Or something.
I am the master of the meaningless non sequitur, if that's not a tautology.
Obliquely, opaquely, I am referencing my lack of productivity here.
It was a busy week. We had guests Friday and Saturday, the place needed to be straightened up, taxes prepared and I have a new hobby/passion/obsession - old transistor radios.
I more or less declared RSS bankruptcy this evening, skimming through more than a couple hundred posts, starring a few in what I expect will be a vain hope of revisiting.
Apologies to one and all who missed the marmot.
So, some updates:
Spoke to mom this morning. She's received three of seven cards I've sent so far. She reported that I didn't have her correct address, despite the fact that I've been shipping radios and little grab-sticks and the like to that address since she moved there. Correction made. Hopefully the rest will find their way to her. Judging by her smile, I think she likes them.
There's a blog post I meant to revisit and link to about how Gen-Z doesn't know how to print. Forget Gen-Z, I've forgotten how to print. I used a different card size for one card, which required a new envelope. That consumed more than an hour of one morning; and entailed a robust degree of salty sailor-talk. I finally got it to work, but I have no idea how I did it and I'm not certain I can replicate it again.

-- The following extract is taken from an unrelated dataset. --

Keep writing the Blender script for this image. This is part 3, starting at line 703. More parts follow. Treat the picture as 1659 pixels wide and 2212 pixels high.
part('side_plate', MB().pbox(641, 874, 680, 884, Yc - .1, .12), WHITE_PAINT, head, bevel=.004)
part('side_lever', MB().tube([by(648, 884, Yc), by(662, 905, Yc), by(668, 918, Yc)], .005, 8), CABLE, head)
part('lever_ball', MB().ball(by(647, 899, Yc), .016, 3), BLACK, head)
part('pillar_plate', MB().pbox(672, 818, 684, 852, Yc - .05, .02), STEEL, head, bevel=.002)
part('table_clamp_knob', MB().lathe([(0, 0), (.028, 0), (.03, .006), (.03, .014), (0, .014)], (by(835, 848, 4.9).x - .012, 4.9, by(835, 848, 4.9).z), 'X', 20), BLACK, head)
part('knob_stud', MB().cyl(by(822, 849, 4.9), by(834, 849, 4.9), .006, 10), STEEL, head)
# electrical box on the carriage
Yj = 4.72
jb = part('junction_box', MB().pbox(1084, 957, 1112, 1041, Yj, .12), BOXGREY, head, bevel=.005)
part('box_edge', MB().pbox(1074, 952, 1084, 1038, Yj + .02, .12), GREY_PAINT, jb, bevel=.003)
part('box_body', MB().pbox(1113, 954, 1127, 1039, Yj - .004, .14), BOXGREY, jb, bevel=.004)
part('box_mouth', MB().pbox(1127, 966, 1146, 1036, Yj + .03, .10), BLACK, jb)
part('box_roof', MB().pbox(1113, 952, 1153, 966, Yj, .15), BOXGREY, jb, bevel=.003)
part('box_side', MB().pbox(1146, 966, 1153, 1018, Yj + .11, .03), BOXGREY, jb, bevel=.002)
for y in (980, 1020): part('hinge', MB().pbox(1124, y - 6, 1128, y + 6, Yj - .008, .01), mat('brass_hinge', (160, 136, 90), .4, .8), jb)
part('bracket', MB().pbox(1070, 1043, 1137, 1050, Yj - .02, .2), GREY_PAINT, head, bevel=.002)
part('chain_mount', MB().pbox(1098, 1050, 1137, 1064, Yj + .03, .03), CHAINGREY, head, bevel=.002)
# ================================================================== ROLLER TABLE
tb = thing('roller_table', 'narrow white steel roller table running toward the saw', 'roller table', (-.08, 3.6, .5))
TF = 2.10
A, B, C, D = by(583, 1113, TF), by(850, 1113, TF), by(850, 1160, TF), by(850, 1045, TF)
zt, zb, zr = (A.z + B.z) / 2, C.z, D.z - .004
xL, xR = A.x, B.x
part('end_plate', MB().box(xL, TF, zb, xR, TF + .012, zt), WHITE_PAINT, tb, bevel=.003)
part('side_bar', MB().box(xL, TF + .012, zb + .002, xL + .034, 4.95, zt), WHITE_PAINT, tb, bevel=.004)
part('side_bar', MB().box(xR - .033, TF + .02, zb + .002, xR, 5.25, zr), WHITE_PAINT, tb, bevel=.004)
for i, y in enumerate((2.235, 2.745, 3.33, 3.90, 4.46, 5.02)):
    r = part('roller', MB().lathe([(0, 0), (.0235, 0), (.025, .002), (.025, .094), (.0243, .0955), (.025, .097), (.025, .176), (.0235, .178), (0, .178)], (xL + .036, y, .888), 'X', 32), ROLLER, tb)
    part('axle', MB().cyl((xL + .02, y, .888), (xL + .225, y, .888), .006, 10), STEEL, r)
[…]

I need to take a more deliberative, investigatory approach to solving these little dilemmas, and make clear notes.
Figure the odds.
Somehow I stumbled into the radio thing again. Cameras, computers, calculators, and radios. Oy. I have a couple of transistor radios from the 60s to the 70s on hand. First was a Panasonic Panapet 70, the "ball and chain radio." Got a blue one for Christmas as a teen. They're ridiculously expensive for what they are today, because there's no price for boomer nostalgia. I bought a white one that looked pretty nasty. Fortunately, it cleaned up pretty well. Still works about as good as I recall it did when it was new.
I have a really bad looking yellow one on the way, with a cracked bottom. Some guy here in Florida was selling the bottom half of a red one. Problem solved.
My most exciting acquisition is a Hitachi TH-841. Mine is in slightly better physical condition than the one in the link. No chips, but a small crack I can fix, though it was advertised with no cracks. I also paid significantly more than that etsy one, mostly because I'm a dumbass. But I'm learning.
It has cleaned up quite well, and it works fine. It's six inches long and three and half high, so it doesn't take much space on a shelf where it looks quite cool. These radios have a much larger ferrite loop medium wave antenna than a more conventional "portrait" handheld. Not always the case, so it pays to check.
I've got a much larger radio, the Panasonic RF-2200 inbound. I will play around with it a bit before I decide whether to send it off for refurbishment. Jay Allen knows more about radios than I do. I can clean, but I don't think I can align. There's a guy who offers a service on ebay, specifically for this radio, so I may go that route. We'll see.
Finally, there's a Monarch RE-760 on the way. Delayed, apparently, by UPS. Probably get here tomorrow. I like the style, but what especially attracted me was the brand name, Monarch. I get kind of a Godzilla vibe with this radio. Might display it with one of these, which I have, because of course I do.
If there's any good news to report, it's that I've successfully talked myself out of buying five, new to me, contemporary multi-band radios in the last several days. None of them offer anything I can't already do with the six I already have, which are some very good ones, to say nothing of the six or seven I gave to my son and his boys.
Anyway, I expect "this too shall pass." But for now, it's an amusing diversion.